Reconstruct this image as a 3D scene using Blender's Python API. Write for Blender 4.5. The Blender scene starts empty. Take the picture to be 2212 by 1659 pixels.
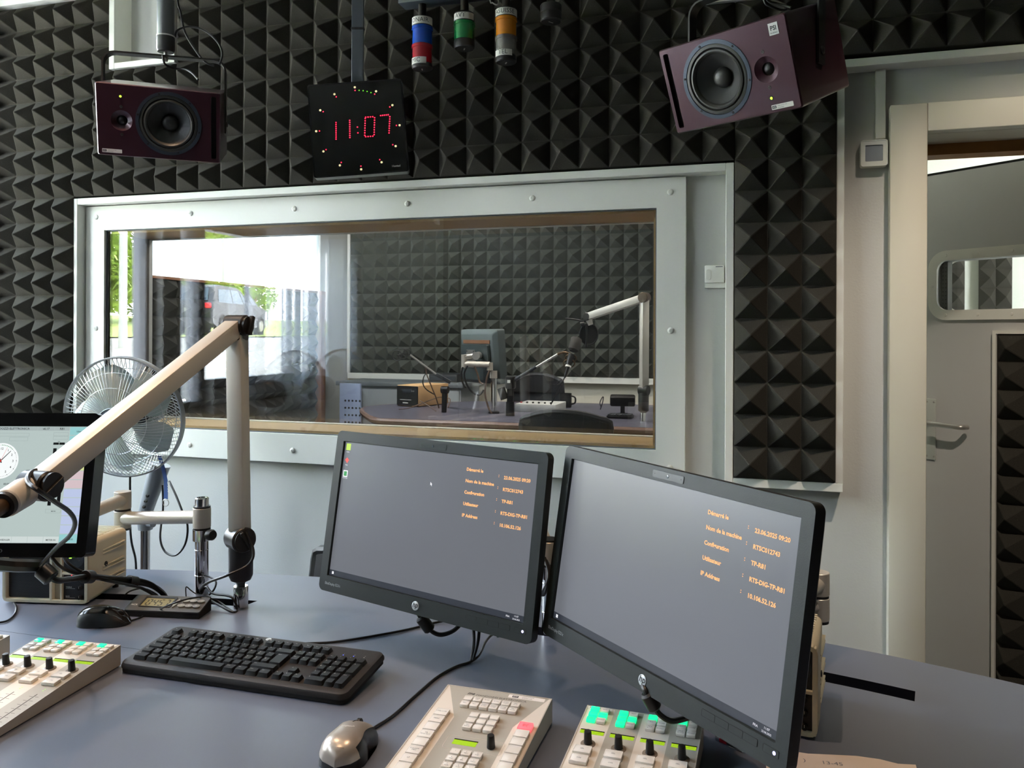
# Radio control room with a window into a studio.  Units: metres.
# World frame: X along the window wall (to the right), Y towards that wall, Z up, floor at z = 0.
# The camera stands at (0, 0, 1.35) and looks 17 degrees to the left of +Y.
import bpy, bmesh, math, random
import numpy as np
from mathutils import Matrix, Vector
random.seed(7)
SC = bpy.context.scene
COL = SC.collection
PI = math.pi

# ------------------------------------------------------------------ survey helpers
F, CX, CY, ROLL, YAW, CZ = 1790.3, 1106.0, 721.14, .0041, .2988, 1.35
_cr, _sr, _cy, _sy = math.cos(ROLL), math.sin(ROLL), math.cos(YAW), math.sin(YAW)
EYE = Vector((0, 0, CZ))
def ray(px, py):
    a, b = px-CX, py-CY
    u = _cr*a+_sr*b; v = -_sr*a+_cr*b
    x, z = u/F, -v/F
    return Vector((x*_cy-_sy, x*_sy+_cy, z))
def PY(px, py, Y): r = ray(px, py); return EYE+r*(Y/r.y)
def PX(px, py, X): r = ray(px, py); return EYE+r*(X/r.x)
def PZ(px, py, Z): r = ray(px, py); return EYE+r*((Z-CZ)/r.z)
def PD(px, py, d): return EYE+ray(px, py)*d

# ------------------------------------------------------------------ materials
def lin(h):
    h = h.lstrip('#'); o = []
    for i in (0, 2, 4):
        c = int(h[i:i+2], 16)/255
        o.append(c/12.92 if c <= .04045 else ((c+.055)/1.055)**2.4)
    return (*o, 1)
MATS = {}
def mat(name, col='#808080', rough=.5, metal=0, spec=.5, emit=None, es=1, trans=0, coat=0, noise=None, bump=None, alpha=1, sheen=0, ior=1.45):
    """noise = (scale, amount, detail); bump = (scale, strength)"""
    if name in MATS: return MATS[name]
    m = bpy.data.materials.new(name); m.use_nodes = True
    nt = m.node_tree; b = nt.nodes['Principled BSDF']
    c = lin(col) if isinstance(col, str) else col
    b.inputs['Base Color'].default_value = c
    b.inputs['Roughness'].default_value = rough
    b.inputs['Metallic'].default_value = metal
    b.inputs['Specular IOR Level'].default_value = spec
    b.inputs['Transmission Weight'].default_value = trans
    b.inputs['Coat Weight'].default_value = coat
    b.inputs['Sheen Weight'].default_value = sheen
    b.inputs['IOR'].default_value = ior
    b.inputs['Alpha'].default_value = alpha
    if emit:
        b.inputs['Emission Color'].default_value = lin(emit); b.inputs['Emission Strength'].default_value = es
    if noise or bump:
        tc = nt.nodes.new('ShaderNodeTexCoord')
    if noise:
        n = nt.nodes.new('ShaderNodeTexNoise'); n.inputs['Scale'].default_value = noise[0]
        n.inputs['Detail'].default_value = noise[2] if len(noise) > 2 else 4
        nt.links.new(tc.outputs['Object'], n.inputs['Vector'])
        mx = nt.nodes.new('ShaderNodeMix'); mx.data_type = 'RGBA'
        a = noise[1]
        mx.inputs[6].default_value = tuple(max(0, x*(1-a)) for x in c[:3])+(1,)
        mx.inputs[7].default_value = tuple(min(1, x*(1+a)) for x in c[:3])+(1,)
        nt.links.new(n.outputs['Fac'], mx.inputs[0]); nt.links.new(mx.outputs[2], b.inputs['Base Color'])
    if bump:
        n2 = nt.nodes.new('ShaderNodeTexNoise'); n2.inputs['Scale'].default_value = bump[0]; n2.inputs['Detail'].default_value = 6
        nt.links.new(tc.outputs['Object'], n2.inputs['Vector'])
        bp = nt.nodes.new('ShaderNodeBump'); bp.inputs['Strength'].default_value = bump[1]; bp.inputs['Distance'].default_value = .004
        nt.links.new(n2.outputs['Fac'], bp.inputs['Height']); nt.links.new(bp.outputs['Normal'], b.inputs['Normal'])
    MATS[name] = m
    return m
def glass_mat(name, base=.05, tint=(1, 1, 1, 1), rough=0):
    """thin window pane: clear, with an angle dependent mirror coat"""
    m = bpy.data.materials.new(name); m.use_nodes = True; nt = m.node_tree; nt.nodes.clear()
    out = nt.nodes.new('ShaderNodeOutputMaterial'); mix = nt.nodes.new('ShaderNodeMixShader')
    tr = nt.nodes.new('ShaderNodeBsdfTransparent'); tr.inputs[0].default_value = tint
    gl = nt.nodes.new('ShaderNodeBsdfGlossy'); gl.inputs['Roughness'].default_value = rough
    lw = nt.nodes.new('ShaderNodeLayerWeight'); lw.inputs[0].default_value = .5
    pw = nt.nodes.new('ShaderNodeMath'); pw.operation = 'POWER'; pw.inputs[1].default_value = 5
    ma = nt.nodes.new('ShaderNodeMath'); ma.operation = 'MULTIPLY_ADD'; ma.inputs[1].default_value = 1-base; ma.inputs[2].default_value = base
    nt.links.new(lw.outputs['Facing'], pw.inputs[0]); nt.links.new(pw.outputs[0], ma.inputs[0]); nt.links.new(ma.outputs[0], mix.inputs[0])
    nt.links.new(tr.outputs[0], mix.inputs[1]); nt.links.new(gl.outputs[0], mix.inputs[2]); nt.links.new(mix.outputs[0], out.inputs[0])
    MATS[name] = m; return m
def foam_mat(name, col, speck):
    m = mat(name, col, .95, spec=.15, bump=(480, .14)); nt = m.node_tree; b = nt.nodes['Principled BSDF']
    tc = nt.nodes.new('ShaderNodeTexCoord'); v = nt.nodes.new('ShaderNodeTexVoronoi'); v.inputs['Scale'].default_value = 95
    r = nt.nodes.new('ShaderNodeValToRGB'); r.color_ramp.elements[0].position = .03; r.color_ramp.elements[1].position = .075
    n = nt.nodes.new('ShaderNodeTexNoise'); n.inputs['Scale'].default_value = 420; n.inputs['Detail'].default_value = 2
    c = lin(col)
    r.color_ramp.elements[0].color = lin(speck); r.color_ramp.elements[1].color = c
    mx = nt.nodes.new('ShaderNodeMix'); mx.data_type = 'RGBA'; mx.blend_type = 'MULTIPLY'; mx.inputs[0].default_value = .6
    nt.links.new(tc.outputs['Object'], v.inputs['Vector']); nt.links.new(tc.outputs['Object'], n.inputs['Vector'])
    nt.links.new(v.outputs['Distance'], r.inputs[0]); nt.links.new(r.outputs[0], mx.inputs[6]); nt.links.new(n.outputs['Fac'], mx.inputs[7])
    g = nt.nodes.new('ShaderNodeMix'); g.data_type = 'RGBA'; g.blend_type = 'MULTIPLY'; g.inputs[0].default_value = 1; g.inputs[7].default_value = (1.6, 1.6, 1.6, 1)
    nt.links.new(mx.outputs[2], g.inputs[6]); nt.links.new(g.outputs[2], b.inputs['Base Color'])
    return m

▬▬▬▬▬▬

The listing above needs to be output again exactly. Don't include the pictures.

Reconstruct this image as a 3D scene using Blender's Python API. Write for Blender 4.5. The Blender scene starts empty. Take the picture to be 2212 by 1659 pixels.
# Radio control room with a window into a studio.  Units: metres.
# World frame: X along the window wall (to the right), Y towards that wall, Z up, floor at z = 0.
# The camera stands at (0, 0, 1.35) and looks 17 degrees to the left of +Y.
import bpy, bmesh, math, random
import numpy as np
from mathutils import Matrix, Vector
random.seed(7)
SC = bpy.context.scene
COL = SC.collection
PI = math.pi

# ------------------------------------------------------------------ survey helpers
F, CX, CY, ROLL, YAW, CZ = 1790.3, 1106.0, 721.14, .0041, .2988, 1.35
_cr, _sr, _cy, _sy = math.cos(ROLL), math.sin(ROLL), math.cos(YAW), math.sin(YAW)
EYE = Vector((0, 0, CZ))
def ray(px, py):
    a, b = px-CX, py-CY
    u = _cr*a+_sr*b; v = -_sr*a+_cr*b
    x, z = u/F, -v/F
    return Vector((x*_cy-_sy, x*_sy+_cy, z))
def PY(px, py, Y): r = ray(px, py); return EYE+r*(Y/r.y)
def PX(px, py, X): r = ray(px, py); return EYE+r*(X/r.x)
def PZ(px, py, Z): r = ray(px, py); return EYE+r*((Z-CZ)/r.z)
def PD(px, py, d): return EYE+ray(px, py)*d

# ------------------------------------------------------------------ materials
def lin(h):
    h = h.lstrip('#'); o = []
    for i in (0, 2, 4):
        c = int(h[i:i+2], 16)/255
        o.append(c/12.92 if c <= .04045 else ((c+.055)/1.055)**2.4)
    return (*o, 1)
MATS = {}
def mat(name, col='#808080', rough=.5, metal=0, spec=.5, emit=None, es=1, trans=0, coat=0, noise=None, bump=None, alpha=1, sheen=0, ior=1.45):
    """noise = (scale, amount, detail); bump = (scale, strength)"""
    if name in MATS: return MATS[name]
    m = bpy.data.materials.new(name); m.use_nodes = True
    nt = m.node_tree; b = nt.nodes['Principled BSDF']
    c = lin(col) if isinstance(col, str) else col
    b.inputs['Base Color'].default_value = c
    b.inputs['Roughness'].default_value = rough
    b.inputs['Metallic'].default_value = metal
    b.inputs['Specular IOR Level'].default_value = spec
    b.inputs['Transmission Weight'].default_value = trans
    b.inputs['Coat Weight'].default_value = coat
    b.inputs['Sheen Weight'].default_value = sheen
    b.inputs['IOR'].default_value = ior
    b.inputs['Alpha'].default_value = alpha
    if emit:
        b.inputs['Emission Color'].default_value = lin(emit); b.inputs['Emission Strength'].default_value = es
    if noise or bump:
        tc = nt.nodes.new('ShaderNodeTexCoord')
    if noise:
        n = nt.nodes.new('ShaderNodeTexNoise'); n.inputs['Scale'].default_value = noise[0]
        n.inputs['Detail'].default_value = noise[2] if len(noise) > 2 else 4
        nt.links.new(tc.outputs['Object'], n.inputs['Vector'])
        mx = nt.nodes.new('ShaderNodeMix'); mx.data_type = 'RGBA'
        a = noise[1]
        mx.inputs[6].default_value = tuple(max(0, x*(1-a)) for x in c[:3])+(1,)
        mx.inputs[7].default_value = tuple(min(1, x*(1+a)) for x in c[:3])+(1,)
        nt.links.new(n.outputs['Fac'], mx.inputs[0]); nt.links.new(mx.outputs[2], b.inputs['Base Color'])
    if bump:
        n2 = nt.nodes.new('ShaderNodeTexNoise'); n2.inputs['Scale'].default_value = bump[0]; n2.inputs['Detail'].default_value = 6
        nt.links.new(tc.outputs['Object'], n2.inputs['Vector'])
        bp = nt.nodes.new('ShaderNodeBump'); bp.inputs['Strength'].default_value = bump[1]; bp.inputs['Distance'].default_value = .004
        nt.links.new(n2.outputs['Fac'], bp.inputs['Height']); nt.links.new(bp.outputs['Normal'], b.inputs['Normal'])
    MATS[name] = m
    return m
def glass_mat(name, base=.05, tint=(1, 1, 1, 1), rough=0):
    """thin window pane: clear, with an angle dependent mirror coat"""
    m = bpy.data.materials.new(name); m.use_nodes = True; nt = m.node_tree; nt.nodes.clear()
    out = nt.nodes.new('ShaderNodeOutputMaterial'); mix = nt.nodes.new('ShaderNodeMixShader')
    tr = nt.nodes.new('ShaderNodeBsdfTransparent'); tr.inputs[0].default_value = tint
    gl = nt.nodes.new('ShaderNodeBsdfGlossy'); gl.inputs['Roughness'].default_value = rough
    lw = nt.nodes.new('ShaderNodeLayerWeight'); lw.inputs[0].default_value = .5
    pw = nt.nodes.new('ShaderNodeMath'); pw.operation = 'POWER'; pw.inputs[1].default_value = 5
    ma = nt.nodes.new('ShaderNodeMath'); ma.operation = 'MULTIPLY_ADD'; ma.inputs[1].default_value = 1-base; ma.inputs[2].default_value = base
    nt.links.new(lw.outputs['Facing'], pw.inputs[0]); nt.links.new(pw.outputs[0], ma.inputs[0]); nt.links.new(ma.outputs[0], mix.inputs[0])
    nt.links.new(tr.outputs[0], mix.inputs[1]); nt.links.new(gl.outputs[0], mix.inputs[2]); nt.links.new(mix.outputs[0], out.inputs[0])
    MATS[name] = m; return m
def foam_mat(name, col, speck):
    m = mat(name, col, .95, spec=.15, bump=(480, .14)); nt = m.node_tree; b = nt.nodes['Principled BSDF']
    tc = nt.nodes.new('ShaderNodeTexCoord'); v = nt.nodes.new('ShaderNodeTexVoronoi'); v.inputs['Scale'].default_value = 95
    r = nt.nodes.new('ShaderNodeValToRGB'); r.color_ramp.elements[0].position = .03; r.color_ramp.elements[1].position = .075
    n = nt.nodes.new('ShaderNodeTexNoise'); n.inputs['Scale'].default_value = 420; n.inputs['Detail'].default_value = 2
    c = lin(col)
    r.color_ramp.elements[0].color = lin(speck); r.color_ramp.elements[1].color = c
    mx = nt.nodes.new('ShaderNodeMix'); mx.data_type = 'RGBA'; mx.blend_type = 'MULTIPLY'; mx.inputs[0].default_value = .6
    nt.links.new(tc.outputs['Object'], v.inputs['Vector']); nt.links.new(tc.outputs['Object'], n.inputs['Vector'])
    nt.links.new(v.outputs['Distance'], r.inputs[0]); nt.links.new(r.outputs[0], mx.inputs[6]); nt.links.new(n.outputs['Fac'], mx.inputs[7])
    g = nt.nodes.new('ShaderNodeMix'); g.data_type = 'RGBA'; g.blend_type = 'MULTIPLY'; g.inputs[0].default_value = 1; g.inputs[7].default_value = (1.6, 1.6, 1.6, 1)
    nt.links.new(mx.outputs[2], g.inputs[6]); nt.links.new(g.outputs[2], b.inputs['Base Color'])
    return m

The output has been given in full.